Mom and I spent the next day trying to draw out the lines. It was no easier the second time around but it was significantly more amusing. We giggled and schemed and messed up and laughed, and when we'd step back, our squares were splaying out and becoming rectangular.
"Well wait a minute. How did that happen?"
"Hmm.. let's start again from over here."
"Ok."
We'd redraw the line, feeling great about it this time ... and then it wouldn't line up with the ending point.
"Well wait a minute. How's that?"
We'd carefully line up our wonky board, double check that the starting point and the finishing point were accounted for and then we'd start in the middle and each trace the board in a different direction. None of it ever really lined up properly and we were dumbfounded every time.
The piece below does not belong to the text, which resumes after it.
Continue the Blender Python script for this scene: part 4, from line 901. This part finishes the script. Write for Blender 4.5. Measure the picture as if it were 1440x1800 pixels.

Sometimes one of us would catch the other messing up in real time and then we would chastise and laugh at them, and one time I realized mom and I were both drawing the same line in the same direction - my pencil dutifully following behind hers.
"Go the other way!"
We finally finished drawing them, stepped back, and agreed ... they're too big.
But we weren't starting over, so we starting painting. We had to make educated guesses on which of the many scribbled and scratched-out lines we intended for us to use as THE line, so painting proved to be challenging too. None of the corners meet up, the grey paint dried blue, and we were both astonishingly achy from three days spent working on a cement floor, but we got it done... if you don't look too close.